**Information supplied:**
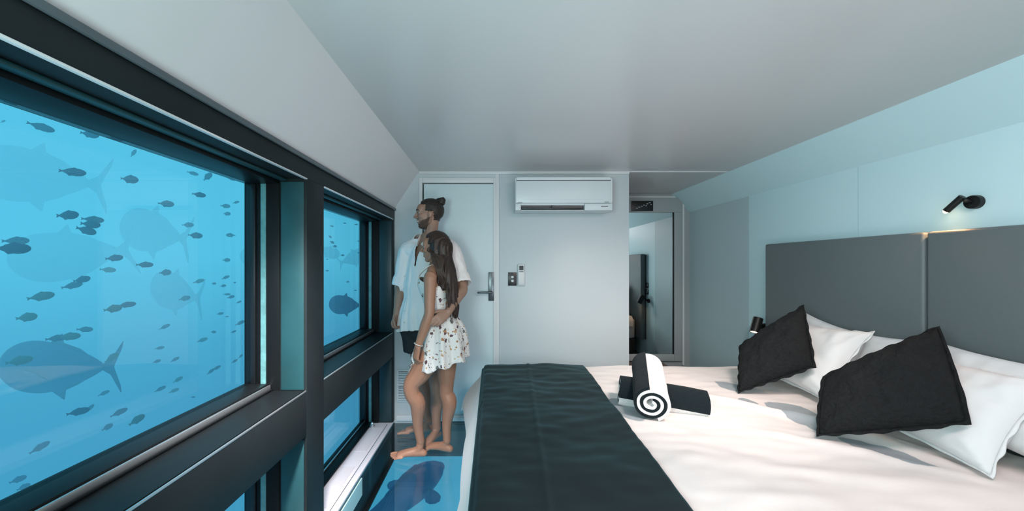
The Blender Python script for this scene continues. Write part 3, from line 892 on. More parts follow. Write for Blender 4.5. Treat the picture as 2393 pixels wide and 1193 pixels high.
for a, b in zip(rows, rows[1:]):
    for k in range(NA):
        j = (k + 1) % NA; bm.faces.new((a[k], a[j], b[j], b[k]))
dress_bm = bm

RAX = [(V(q[:3]), q[3], q[4]) for q in rr]


def seg_d(p, a, b):
    d = b - a; t = max(0, min(1, (p - a).dot(d) / d.length_squared)); return (p - a - d * t).length


for v in mwom.vertices:
    p = v.co
    if not (RAX[-1][0].z + 0.035 < p.z < RAX[0][0].z - 0.01): continue
    if min(seg_d(p, S1, E1), seg_d(p, E1, W1), seg_d(p, W1, W1 + V((-0.02, 0, -0.19)))) < 0.058: continue
    k = min(range(len(RAX)), key=lambda i: abs(RAX[i][0].z - p.z))
    c, ra, rb = RAX[k]; q = p - V((c.x, c.y, p.z))
    u = q.dot(rw) / ra; w = q.dot(fw) / rb; r_ = math.hypot(u, w); lim = 0.93 if k < 15 else 0.86
    if r_ > lim: v.co = V((c.x, c.y, p.z)) + rw * (u / r_ * lim * ra) + fw * (w / r_ * lim * rb)
drs = finish('dress', dress_bm, M['floral'], wom, smooth=True)
s = drs.modifiers.new('t', 'SOLIDIFY'); s.thickness = 0.003; s.offset = 0
plain('body', mwom.copy(), M['skin_woman'], wom)
for s in (-1, 1):
    bm = bmesh.new(); ell(bm, QW(0.292, 0.128 * s, 0.020), (0.0112, 0.0112, 0.0095)); ey = finish('eye', bm, M['eye'], wom, smooth=True)
    bm = bmesh.new(); ell(bm, QW(0.332, 0.136 * s, 0.018), (0.0055, 0.0055, 0.0055)); finish('iris', bm, M['iris'], ey, smooth=True)

# hair: cap over the skull and long locks down the back
locw = lambda p: ((p - hw).dot(fhw) / HW, (p - hw).dot(axw[1]) / HW, (p - hw).dot(UP) / HW)


def whair(p):
    a, b, d = locw(p)
    if d < -0.40 or (p - hw).length > 0.62 * HW: return False
    if d > 0.30: return a < 0.22
    if a < -0.06: return True
    return a < 0.10 and d > 0.10 and abs(b) > 0.2


shell(mwom, whair, 0.013, 'hair_cap', M['hair_w'], wom, 0.002, 40)
bm = bmesh.new()
bk = -fw
tube(bm, [QW(-0.10, 0, 0.28), QW(-0.34, -0.06, 0.05), QW(-0.36, -0.10, -0.35), up_ + bk * 0.105 - rw * 0.035 + UP * 0.03, ch_ + bk * 0.125 - rw * 0.03, wa_ + bk * 0.12 - rw * 0.03 + UP * 0.03, wa_ + bk * 0.125 - rw * 0.03 - UP * 0.045],
     [(0.060, 0.06), (0.078, 0.052), (0.085, 0.046), (0.085, 0.040), (0.072, 0.034), (0.052, 0.024), (0.022, 0.012)], lat=lw, seg=20, n=6)
tube(bm, [QW(-0.08, -0.24, 0.20), QW(-0.16, -0.31, -0.1), QW(-0.22, -0.31, -0.42), up_ + bk * 0.06 - rw * 0.085 + UP * 0.02, ch_ + bk * 0.08 - rw * 0.085],
     [(0.03, 0.04), (0.03, 0.05), (0.032, 0.052), (0.028, 0.045), (0.015, 0.025)], lat=lw, seg=14, n=5)
me = remeshed(bm, 0.006, 3)
for v in me.vertices:
    c_ = v.co - up_; ang = math.atan2(c_.dot(rw), c_.dot(bk) - 0.1)
    v.co += V((c_.x, c_.y, 0)).normalized() * 0.0035 * math.sin(ang * 22 + 3 * fn(v.co, 5) + v.co.z * 12)
plain('long_hair', me, M['hair_w'], wom)
rnd = random.Random(3)


def lock(bm, sx, sy, r0, zend, wav):
    """one wavy strand bundle"""
    top = QW(-0.20 - 0.12 * rnd.random(), sx * 0.3, 0.0 + 0.15 * rnd.random())
    pts, rr = [top], [r0]
    base = up_ + bk * (0.10 + 0.055 * sy) + rw * (-0.035 + 0.085 * sx)
    zt = top.z
    for k in range(1, 8):
        q = k / 7
        z_ = zt + (zend - zt) * q
        c_ = top.lerp(V((base.x, base.y, 0)), min(1, q * 1.5)); tgt = V((base.x, base.y, 0)) + bk * 0.02 * max(0, q - .5)
        x_ = V((c_.x, c_.y, z_)) if q < 0.66 else V((tgt.x, tgt.y, z_))
        x_ += rw * wav * math.sin(q * 11 + sx * 5) + bk * wav * math.cos(q * 9 + sy * 4)
        pts.append(x_); rr.append(r0 * (1 - 0.75 * q ** 3))
    tube(bm, pts, rr, seg=6, n=3)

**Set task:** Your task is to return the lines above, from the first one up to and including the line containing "d = b - a; t = max(0, min(1, (p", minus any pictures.

**Full solution:**
The Blender Python script for this scene continues. Write part 3, from line 892 on. More parts follow. Write for Blender 4.5. Treat the picture as 2393 pixels wide and 1193 pixels high.
for a, b in zip(rows, rows[1:]):
    for k in range(NA):
        j = (k + 1) % NA; bm.faces.new((a[k], a[j], b[j], b[k]))
dress_bm = bm

RAX = [(V(q[:3]), q[3], q[4]) for q in rr]


def seg_d(p, a, b):
    d = b - a; t = max(0, min(1, (p - a).dot(d) / d.length_squared)); return (p - a - d * t).length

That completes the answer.